**What you need to do**:
Below are some records. Reproduce them exactly from their first line through the line with "SC.camera = cam", inclusive.

**Available data**:
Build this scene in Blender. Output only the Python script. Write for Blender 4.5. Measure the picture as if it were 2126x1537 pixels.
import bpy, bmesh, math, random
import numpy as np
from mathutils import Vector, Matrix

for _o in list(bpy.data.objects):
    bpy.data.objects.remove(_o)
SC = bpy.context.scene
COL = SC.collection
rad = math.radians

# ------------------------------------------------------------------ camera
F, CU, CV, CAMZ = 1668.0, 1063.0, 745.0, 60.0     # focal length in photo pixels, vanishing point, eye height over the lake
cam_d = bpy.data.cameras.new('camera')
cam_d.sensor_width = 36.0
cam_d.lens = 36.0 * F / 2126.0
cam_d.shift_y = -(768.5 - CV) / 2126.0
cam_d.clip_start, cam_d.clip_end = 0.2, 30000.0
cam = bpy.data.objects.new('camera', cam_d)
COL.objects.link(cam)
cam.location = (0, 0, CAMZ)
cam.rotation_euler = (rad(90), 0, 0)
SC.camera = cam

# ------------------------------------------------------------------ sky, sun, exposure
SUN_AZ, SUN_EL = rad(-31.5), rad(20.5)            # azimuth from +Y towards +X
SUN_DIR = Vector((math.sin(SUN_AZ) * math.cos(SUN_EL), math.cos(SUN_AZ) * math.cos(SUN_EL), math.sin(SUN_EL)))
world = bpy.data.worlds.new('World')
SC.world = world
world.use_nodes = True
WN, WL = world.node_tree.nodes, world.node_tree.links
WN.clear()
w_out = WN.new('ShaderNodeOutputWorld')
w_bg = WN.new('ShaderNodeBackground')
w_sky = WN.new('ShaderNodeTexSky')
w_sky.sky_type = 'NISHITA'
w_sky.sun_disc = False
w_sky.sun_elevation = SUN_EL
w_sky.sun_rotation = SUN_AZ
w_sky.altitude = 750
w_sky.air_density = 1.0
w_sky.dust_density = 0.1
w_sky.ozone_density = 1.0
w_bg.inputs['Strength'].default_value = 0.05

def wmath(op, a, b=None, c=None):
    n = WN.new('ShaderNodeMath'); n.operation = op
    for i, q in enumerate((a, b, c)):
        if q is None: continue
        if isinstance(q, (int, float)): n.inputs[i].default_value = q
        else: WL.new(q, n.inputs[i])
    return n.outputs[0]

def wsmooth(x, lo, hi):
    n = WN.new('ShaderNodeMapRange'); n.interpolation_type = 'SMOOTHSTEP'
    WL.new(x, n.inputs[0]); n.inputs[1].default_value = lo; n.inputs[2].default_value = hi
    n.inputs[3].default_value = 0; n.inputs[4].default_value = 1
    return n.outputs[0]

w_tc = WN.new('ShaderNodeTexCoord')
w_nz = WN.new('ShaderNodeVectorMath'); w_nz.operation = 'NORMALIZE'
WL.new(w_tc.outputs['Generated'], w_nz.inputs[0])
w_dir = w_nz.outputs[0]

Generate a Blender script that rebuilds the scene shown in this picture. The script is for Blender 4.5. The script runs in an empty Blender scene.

**Response to the task**:
Build this scene in Blender. Output only the Python script. Write for Blender 4.5. Measure the picture as if it were 2126x1537 pixels.
import bpy, bmesh, math, random
import numpy as np
from mathutils import Vector, Matrix

for _o in list(bpy.data.objects):
    bpy.data.objects.remove(_o)
SC = bpy.context.scene
COL = SC.collection
rad = math.radians

# ------------------------------------------------------------------ camera
F, CU, CV, CAMZ = 1668.0, 1063.0, 745.0, 60.0     # focal length in photo pixels, vanishing point, eye height over the lake
cam_d = bpy.data.cameras.new('camera')
cam_d.sensor_width = 36.0
cam_d.lens = 36.0 * F / 2126.0
cam_d.shift_y = -(768.5 - CV) / 2126.0
cam_d.clip_start, cam_d.clip_end = 0.2, 30000.0
cam = bpy.data.objects.new('camera', cam_d)
COL.objects.link(cam)
cam.location = (0, 0, CAMZ)
cam.rotation_euler = (rad(90), 0, 0)
SC.camera = cam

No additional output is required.